Roger joined Sheffield University in 1976 as a lecturer in a department that was already strong on the structural use of steel. By the time he retired from his post as professor last year the department was one of the biggest and liveliest in the UK with close ties to industry, particularly the steel industry. British Steel, and later Corus, sponsored two teaching posts as well as a Chair in Structural Engineering and Architecture, which was occupied by Roger.

Structural fire engineering soon became his principal interest, following a meeting with Jef Robinson, a metallurgist from British Steel, who challenged the traditional approaches which today look expensive and time consuming. ‘Great advances have been made in this area and we have come a long way from what was the traditional approach 30 years ago,’ says Roger, helped in no small part by the research undertaken by him and his students over the years modelling structural response to fire. ‘New design methods mean that the amount of fire protection can be significantly reduced, and it can be easily applied offsite during fabrication.’

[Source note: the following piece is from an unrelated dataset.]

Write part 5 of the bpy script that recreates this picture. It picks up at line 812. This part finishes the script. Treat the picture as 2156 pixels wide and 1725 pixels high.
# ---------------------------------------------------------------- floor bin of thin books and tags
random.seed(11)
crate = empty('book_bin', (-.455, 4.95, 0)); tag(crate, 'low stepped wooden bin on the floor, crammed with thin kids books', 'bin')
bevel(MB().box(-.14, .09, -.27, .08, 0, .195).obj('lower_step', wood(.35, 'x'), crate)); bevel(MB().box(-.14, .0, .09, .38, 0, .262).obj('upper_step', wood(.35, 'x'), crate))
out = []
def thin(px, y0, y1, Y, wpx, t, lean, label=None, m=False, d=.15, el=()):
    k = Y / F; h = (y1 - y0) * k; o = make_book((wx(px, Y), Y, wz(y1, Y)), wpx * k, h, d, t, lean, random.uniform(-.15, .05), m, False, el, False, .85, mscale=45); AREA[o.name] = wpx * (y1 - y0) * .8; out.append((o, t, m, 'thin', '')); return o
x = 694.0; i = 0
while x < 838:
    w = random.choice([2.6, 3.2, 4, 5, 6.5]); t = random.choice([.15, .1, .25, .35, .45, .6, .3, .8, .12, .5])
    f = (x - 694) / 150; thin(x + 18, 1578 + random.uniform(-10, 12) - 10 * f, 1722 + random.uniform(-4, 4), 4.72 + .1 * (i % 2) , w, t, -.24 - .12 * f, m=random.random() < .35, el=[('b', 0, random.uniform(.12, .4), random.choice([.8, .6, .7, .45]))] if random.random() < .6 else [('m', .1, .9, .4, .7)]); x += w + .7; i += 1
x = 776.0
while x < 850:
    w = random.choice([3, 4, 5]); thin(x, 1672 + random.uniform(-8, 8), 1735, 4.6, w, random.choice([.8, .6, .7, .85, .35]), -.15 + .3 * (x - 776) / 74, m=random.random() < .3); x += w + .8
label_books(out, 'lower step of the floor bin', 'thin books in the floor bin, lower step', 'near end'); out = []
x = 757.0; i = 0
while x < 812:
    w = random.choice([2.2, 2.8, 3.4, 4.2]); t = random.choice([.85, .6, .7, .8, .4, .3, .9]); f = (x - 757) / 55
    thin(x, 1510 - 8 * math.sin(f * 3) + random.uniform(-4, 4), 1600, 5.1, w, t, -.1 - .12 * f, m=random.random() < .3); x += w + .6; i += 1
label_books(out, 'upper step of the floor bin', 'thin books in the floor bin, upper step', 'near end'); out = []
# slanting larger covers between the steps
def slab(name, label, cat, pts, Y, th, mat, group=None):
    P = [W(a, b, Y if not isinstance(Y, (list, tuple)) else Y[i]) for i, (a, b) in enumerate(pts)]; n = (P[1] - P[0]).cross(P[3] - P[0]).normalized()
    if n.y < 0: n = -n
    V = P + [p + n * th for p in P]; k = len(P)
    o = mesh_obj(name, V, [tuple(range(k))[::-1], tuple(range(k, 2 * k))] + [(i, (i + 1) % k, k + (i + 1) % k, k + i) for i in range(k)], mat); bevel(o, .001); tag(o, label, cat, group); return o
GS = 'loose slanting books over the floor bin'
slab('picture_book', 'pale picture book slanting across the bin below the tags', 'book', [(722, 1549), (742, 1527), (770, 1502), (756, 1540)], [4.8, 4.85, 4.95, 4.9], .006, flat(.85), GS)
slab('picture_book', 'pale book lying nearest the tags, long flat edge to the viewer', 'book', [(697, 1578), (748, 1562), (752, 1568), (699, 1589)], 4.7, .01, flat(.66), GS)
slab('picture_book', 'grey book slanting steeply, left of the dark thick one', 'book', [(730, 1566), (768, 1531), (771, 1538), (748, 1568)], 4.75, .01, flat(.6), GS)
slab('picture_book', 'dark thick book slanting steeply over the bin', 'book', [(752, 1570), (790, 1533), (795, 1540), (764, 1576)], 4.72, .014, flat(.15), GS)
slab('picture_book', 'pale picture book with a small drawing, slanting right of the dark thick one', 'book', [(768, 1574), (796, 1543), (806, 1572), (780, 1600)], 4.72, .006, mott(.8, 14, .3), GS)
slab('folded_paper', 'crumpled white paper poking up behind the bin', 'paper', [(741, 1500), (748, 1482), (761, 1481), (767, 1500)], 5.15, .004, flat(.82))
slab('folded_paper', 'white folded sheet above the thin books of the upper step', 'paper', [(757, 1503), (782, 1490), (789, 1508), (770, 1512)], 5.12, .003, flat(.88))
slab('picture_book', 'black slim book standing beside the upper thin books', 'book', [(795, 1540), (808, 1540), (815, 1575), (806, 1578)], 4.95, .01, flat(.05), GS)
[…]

Significant knowledge was gleaned from the Cardington programme of large scale fire tests which Roger was closely involved in planning. Data was used to validate design models and subsequently used to develop Vulcan fire engineering software which is in widespread use today. Although structural fire engineering is well appreciated for use on large projects, Roger says there is potential for a lot more use of it on smaller projects where a prescriptive approach still prevails.

Future research might also focus more on sustainability he suggests, as developers and other building owners come to realise that it is a market opportunity rather than a cost. ‘There is still a lot of confusion on sustainability though and a lot of work needs to be done.’

A post retirement career in consultancy promises to keep Roger busy after what will be an extremely busy year as President of the IStructE. He has several themes to pursue during his Presidential year. A key message is that the future depends on investments made now in young engineers, and Roger stresses the importance of getting the right messages across to students. ‘One of the things we did successfully over the past 30 years or so was to focus on undergraduates, making sure that teaching materials on the structural uses of steel were widely and easily available.

‘If I had a single message for the industry then that is it – make sure that you maintain your investment in students. That is what has been done over the past 30 years and it has certainly paid dividends for the structural use of steel.’


Not surprisingly perhaps, a list of favourite structures is topped by three significant steel projects – two buildings and one bridge.

No 1 Finsbury Avenue, on the western edge of the Broadgate development in the City, is widely acknowledged as a trailblazer of its day, built in the early 1980’s. It incorporates several structural innovations; it has a full height central atrium and was the first composite floor steel framed building in the City. Unusually for the time, a trial erection was undertaken to ensure that work would proceed with minimal risk of delay on this high profile, developer funded project.

Waterloo International Station (below), opened in 1994 but not used as a railway terminus since 2007, is another favourite which was hailed as a monument to a new railway age of cross channel rail travel. The future of the structure is uncertain but the engineering and architectural achievement remains. Its most striking feature is the glazed train shed roof which rises more steeply at its western side to accommodate the height of the trains.

‘They prove the value of investing time and money up front in planning and design and in thinking about how best to build a structure,’ says Roger.

The Gateshead Millennium Bridge (designed by Wilkinson Eyre and pictured above) over the Tyne is his bridge choice, the twin 100m span steel arch structure with its famous opening ‘eye’ being nothing if not iconic. Its deck is a stiffened steel box suspended by steel cables from a parabolic steel arch.

It represents a unique collaboration between architect and engineer to provide a visually striking and innovative engineering achievement. ‘It is elegant and ingenious engineering, adding to its environment in a very positive way,’ he says.